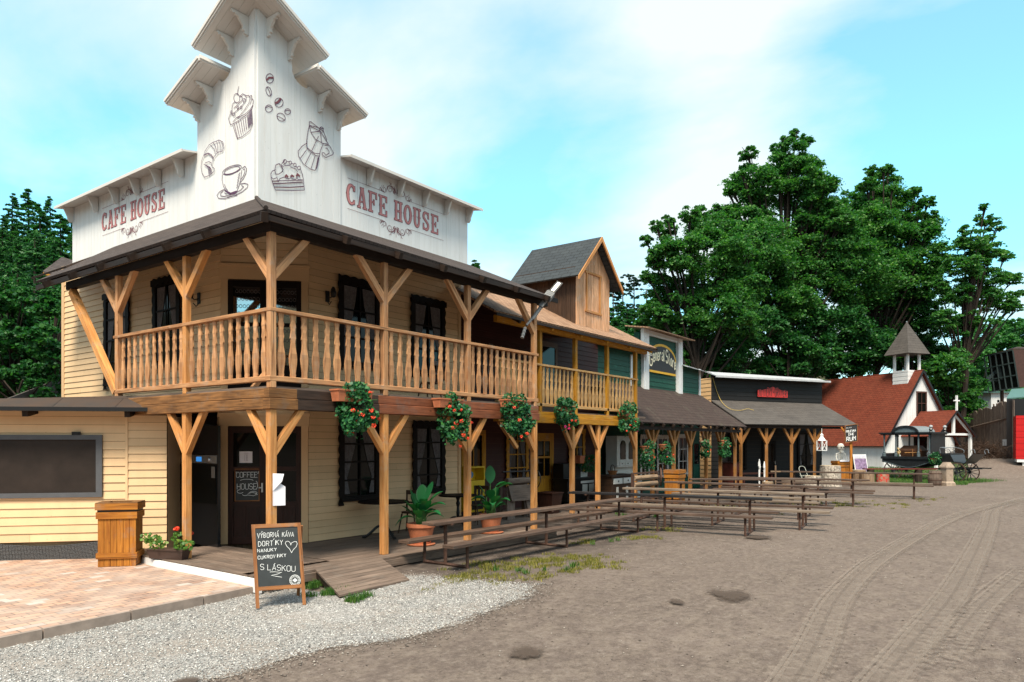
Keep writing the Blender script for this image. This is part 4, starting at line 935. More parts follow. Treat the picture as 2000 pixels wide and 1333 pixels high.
# ---- line drawings on the tower
def px_draw(mb,fr,onf,lines,w,out=.052,closed=False,off=(0,0),k=1.0,base=(380,140),sc_=5.129):
    A=[]
    for l in lines:
        pts=[]
        for x,y in l:
            q=onf(base[0]+x/sc_,base[1]+y/sc_); a=(q-fr.o).dot(fr.d); pts.append((a,q.z))
        A.append(pts)
    draw(mb,fr,A,w,out,closed)
oL=lambda x,y:onX(x,y,UW-.05); oR=lambda x,y:onY(x,y,VW-.05)
def ell(cx,cy,rx,ry,rot=0,a0=0,a1=360,n=18):
    c,s=math.cos(rad(rot)),math.sin(rad(rot)); return [(cx+rx*math.cos(rad(a0+(a1-a0)*k/n))*c-ry*math.sin(rad(a0+(a1-a0)*k/n))*s,cy+rx*math.cos(rad(a0+(a1-a0)*k/n))*s+ry*math.sin(rad(a0+(a1-a0)*k/n))*c) for k in range(n+1)]
W1=.0125
cup=[ell(375,985,100,38,-20),ell(375,990,84,28,-20),[(278,1030),(276,1090),(290,1150),(318,1205),(350,1225),(390,1222),(425,1200),(445,1150),(462,1080),(475,985)],[(476,970),(505,950),(522,975),(515,1020),(490,1075),(458,1112)],[(486,985),(500,975),(506,1000),(490,1045),(468,1080)],[(300,1180),(250,1205),(225,1240),(240,1270),(300,1275),(400,1245),(480,1205),(530,1160),(536,1130),(500,1120),(455,1128)],[(290,1195),(262,1222),(262,1246),(300,1252),(380,1232),(460,1190),(492,1155),(470,1140)],[(310,1195),(325,1212),(360,1235),(400,1228),(425,1212)]]+[[(458-4*i,1010+26*i),(440-4*i,1040+26*i)] for i in range(6)]+[[(300,1130),(312,1165),(335,1195)],[(330,1262),(430,1238)],[(300,1215),(330,1232)]]
cupf=[[(300,1190),(360,1222),(420,1200)]]
muffin=[ell(425,268,30,46,-5),[(447,148),(436,190),(434,235)],[(350,500),(342,470),(355,440),(375,400),(380,330),(410,300)],[(455,245),(480,255),(478,290),(440,330),(395,370)],[(455,250),(485,225),(515,240),(520,280),(490,330),(430,390),(370,440)],[(515,245),(545,240),(560,265),(545,320),(500,390),(450,450),(420,465),(385,510)],[(555,250),(575,240),(575,270),(560,330)],[(575,268),(592,290),(585,340),(560,380),(520,420),(470,450),(430,465)],[(350,500),(365,535),(400,520),(450,490),(520,440),(570,380),(588,340)],[(385,535),(430,672),(480,655),(560,590),(585,530),(575,375)],ell(500,290,12,18),ell(436,363,9,14),ell(470,362,9,14),ell(373,408,9,12),ell(398,432,11,15)]+[[(400+22*i,525-14*i),(436+18*i,668-16*i)] for i in range(7)]+[[(540+i*6,440-i*12),(548+i*6,560-i*6)] for i in range(6)]
crois=[[(95,850),(75,900),(70,960),(80,1020),(105,1062),(150,1045),(200,1005),(204,975),(185,960),(175,935),(185,900),(205,850),(240,812),(285,800),(300,760),(290,710),(250,688),(225,700),(190,712),(150,740),(110,800),(95,850)],[(225,700),(238,740),(236,815)],[(190,712),(215,750),(228,812)],[(165,740),(205,780),(212,830)],[(98,838),(140,818),(175,835),(196,870)],[(100,845),(140,826),(172,845),(190,878)],[(110,920),(150,905),(175,920)],[(245,690),(262,730),(262,800)],[(280,708),(285,750),(278,798)]]+[[(100+14*i,930+6*i),(140+9*i,960+6*i),(150+7*i,1040-5*i)] for i in range(5)]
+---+
• Task directions: Write out the material above once more, exactly as it reads, with no pictures.

• Exercise response:
Keep writing the Blender script for this image. This is part 4, starting at line 935. More parts follow. Treat the picture as 2000 pixels wide and 1333 pixels high.
# ---- line drawings on the tower
def px_draw(mb,fr,onf,lines,w,out=.052,closed=False,off=(0,0),k=1.0,base=(380,140),sc_=5.129):
    A=[]
    for l in lines:
        pts=[]
        for x,y in l:
            q=onf(base[0]+x/sc_,base[1]+y/sc_); a=(q-fr.o).dot(fr.d); pts.append((a,q.z))
        A.append(pts)
    draw(mb,fr,A,w,out,closed)
oL=lambda x,y:onX(x,y,UW-.05); oR=lambda x,y:onY(x,y,VW-.05)
def ell(cx,cy,rx,ry,rot=0,a0=0,a1=360,n=18):
    c,s=math.cos(rad(rot)),math.sin(rad(rot)); return [(cx+rx*math.cos(rad(a0+(a1-a0)*k/n))*c-ry*math.sin(rad(a0+(a1-a0)*k/n))*s,cy+rx*math.cos(rad(a0+(a1-a0)*k/n))*s+ry*math.sin(rad(a0+(a1-a0)*k/n))*c) for k in range(n+1)]
W1=.0125
cup=[ell(375,985,100,38,-20),ell(375,990,84,28,-20),[(278,1030),(276,1090),(290,1150),(318,1205),(350,1225),(390,1222),(425,1200),(445,1150),(462,1080),(475,985)],[(476,970),(505,950),(522,975),(515,1020),(490,1075),(458,1112)],[(486,985),(500,975),(506,1000),(490,1045),(468,1080)],[(300,1180),(250,1205),(225,1240),(240,1270),(300,1275),(400,1245),(480,1205),(530,1160),(536,1130),(500,1120),(455,1128)],[(290,1195),(262,1222),(262,1246),(300,1252),(380,1232),(460,1190),(492,1155),(470,1140)],[(310,1195),(325,1212),(360,1235),(400,1228),(425,1212)]]+[[(458-4*i,1010+26*i),(440-4*i,1040+26*i)] for i in range(6)]+[[(300,1130),(312,1165),(335,1195)],[(330,1262),(430,1238)],[(300,1215),(330,1232)]]
cupf=[[(300,1190),(360,1222),(420,1200)]]
muffin=[ell(425,268,30,46,-5),[(447,148),(436,190),(434,235)],[(350,500),(342,470),(355,440),(375,400),(380,330),(410,300)],[(455,245),(480,255),(478,290),(440,330),(395,370)],[(455,250),(485,225),(515,240),(520,280),(490,330),(430,390),(370,440)],[(515,245),(545,240),(560,265),(545,320),(500,390),(450,450),(420,465),(385,510)],[(555,250),(575,240),(575,270),(560,330)],[(575,268),(592,290),(585,340),(560,380),(520,420),(470,450),(430,465)],[(350,500),(365,535),(400,520),(450,490),(520,440),(570,380),(588,340)],[(385,535),(430,672),(480,655),(560,590),(585,530),(575,375)],ell(500,290,12,18),ell(436,363,9,14),ell(470,362,9,14),ell(373,408,9,12),ell(398,432,11,15)]+[[(400+22*i,525-14*i),(436+18*i,668-16*i)] for i in range(7)]+[[(540+i*6,440-i*12),(548+i*6,560-i*6)] for i in range(6)]
crois=[[(95,850),(75,900),(70,960),(80,1020),(105,1062),(150,1045),(200,1005),(204,975),(185,960),(175,935),(185,900),(205,850),(240,812),(285,800),(300,760),(290,710),(250,688),(225,700),(190,712),(150,740),(110,800),(95,850)],[(225,700),(238,740),(236,815)],[(190,712),(215,750),(228,812)],[(165,740),(205,780),(212,830)],[(98,838),(140,818),(175,835),(196,870)],[(100,845),(140,826),(172,845),(190,878)],[(110,920),(150,905),(175,920)],[(245,690),(262,730),(262,800)],[(280,708),(285,750),(278,798)]]+[[(100+14*i,930+6*i),(140+9*i,960+6*i),(150+7*i,1040-5*i)] for i in range(5)]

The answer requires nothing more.